→ **RECORDED INFORMATION**
------------------------------
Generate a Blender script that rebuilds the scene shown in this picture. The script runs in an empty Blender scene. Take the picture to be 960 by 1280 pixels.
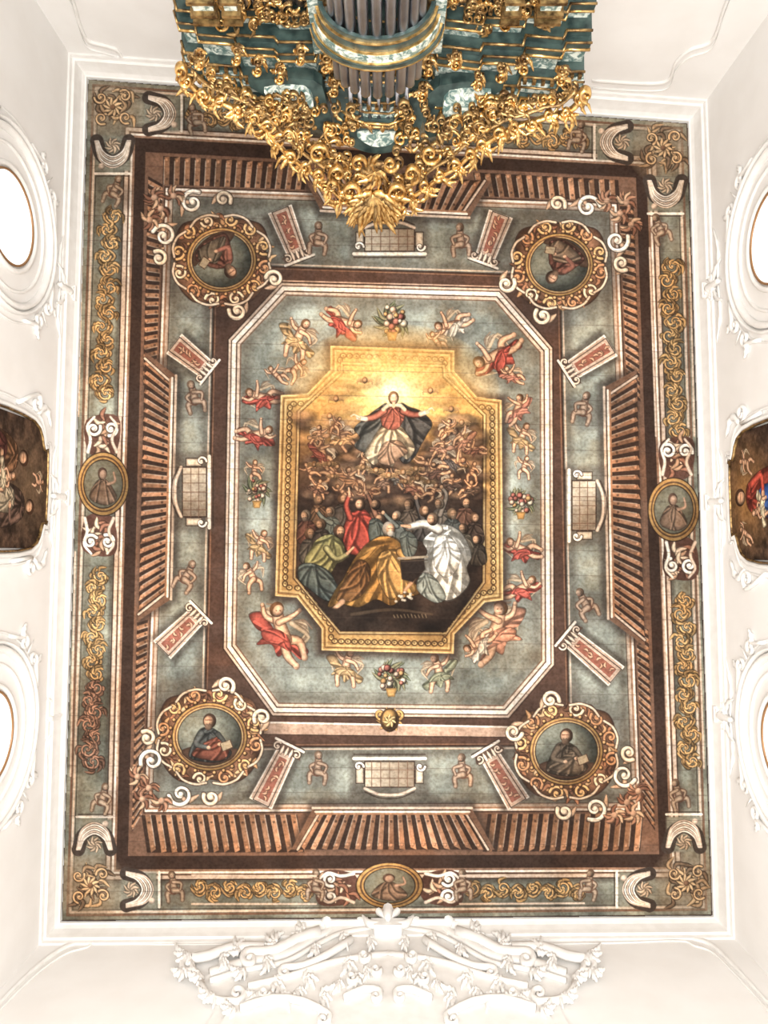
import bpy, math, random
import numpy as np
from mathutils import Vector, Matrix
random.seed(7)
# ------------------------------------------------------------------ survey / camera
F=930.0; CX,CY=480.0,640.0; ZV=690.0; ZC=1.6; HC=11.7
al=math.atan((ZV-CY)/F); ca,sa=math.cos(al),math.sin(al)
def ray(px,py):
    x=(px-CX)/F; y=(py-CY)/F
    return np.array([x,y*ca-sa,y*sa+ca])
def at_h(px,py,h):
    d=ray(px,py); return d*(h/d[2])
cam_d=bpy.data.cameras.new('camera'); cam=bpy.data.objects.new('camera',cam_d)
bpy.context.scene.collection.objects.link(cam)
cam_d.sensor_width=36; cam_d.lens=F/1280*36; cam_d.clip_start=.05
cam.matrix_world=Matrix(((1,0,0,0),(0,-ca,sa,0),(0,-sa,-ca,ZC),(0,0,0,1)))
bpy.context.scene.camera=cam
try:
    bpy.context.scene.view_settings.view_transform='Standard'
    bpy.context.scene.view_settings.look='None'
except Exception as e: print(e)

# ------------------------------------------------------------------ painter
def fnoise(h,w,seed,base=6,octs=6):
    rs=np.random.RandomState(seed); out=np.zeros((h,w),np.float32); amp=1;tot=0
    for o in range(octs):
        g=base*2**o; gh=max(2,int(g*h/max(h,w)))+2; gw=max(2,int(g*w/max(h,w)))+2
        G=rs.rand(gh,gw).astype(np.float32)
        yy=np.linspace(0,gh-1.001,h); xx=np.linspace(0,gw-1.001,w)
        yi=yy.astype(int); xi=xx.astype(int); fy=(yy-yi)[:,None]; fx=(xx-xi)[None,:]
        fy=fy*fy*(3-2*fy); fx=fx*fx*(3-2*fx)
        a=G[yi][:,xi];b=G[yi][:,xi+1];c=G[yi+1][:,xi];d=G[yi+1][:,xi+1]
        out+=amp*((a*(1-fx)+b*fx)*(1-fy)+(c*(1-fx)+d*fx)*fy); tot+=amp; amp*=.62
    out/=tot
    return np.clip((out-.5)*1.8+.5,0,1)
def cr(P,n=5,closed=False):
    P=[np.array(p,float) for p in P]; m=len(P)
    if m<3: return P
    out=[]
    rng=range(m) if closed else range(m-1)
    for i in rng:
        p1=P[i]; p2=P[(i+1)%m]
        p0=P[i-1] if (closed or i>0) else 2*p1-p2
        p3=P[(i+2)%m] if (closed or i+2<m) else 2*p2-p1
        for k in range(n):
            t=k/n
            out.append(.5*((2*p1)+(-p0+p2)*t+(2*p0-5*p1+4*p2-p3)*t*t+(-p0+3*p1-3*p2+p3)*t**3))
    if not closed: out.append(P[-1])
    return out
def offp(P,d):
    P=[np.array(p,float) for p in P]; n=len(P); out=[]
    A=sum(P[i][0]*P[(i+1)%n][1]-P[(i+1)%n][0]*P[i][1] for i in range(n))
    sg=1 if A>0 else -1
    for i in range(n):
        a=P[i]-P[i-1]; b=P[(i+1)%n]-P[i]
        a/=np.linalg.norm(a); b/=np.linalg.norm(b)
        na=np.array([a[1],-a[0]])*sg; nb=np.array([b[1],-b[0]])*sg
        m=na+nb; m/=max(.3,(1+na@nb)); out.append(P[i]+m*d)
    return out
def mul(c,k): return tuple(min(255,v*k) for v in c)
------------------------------
Go through the preceding material and copy each line that has the word "scene".

→ **RESULT OF THE EXERCISE**
Generate a Blender script that rebuilds the scene shown in this picture. The script runs in an empty Blender scene. Take the picture to be 960 by 1280 pixels.
bpy.context.scene.collection.objects.link(cam)
bpy.context.scene.camera=cam
    bpy.context.scene.view_settings.view_transform='Standard'
    bpy.context.scene.view_settings.look='None'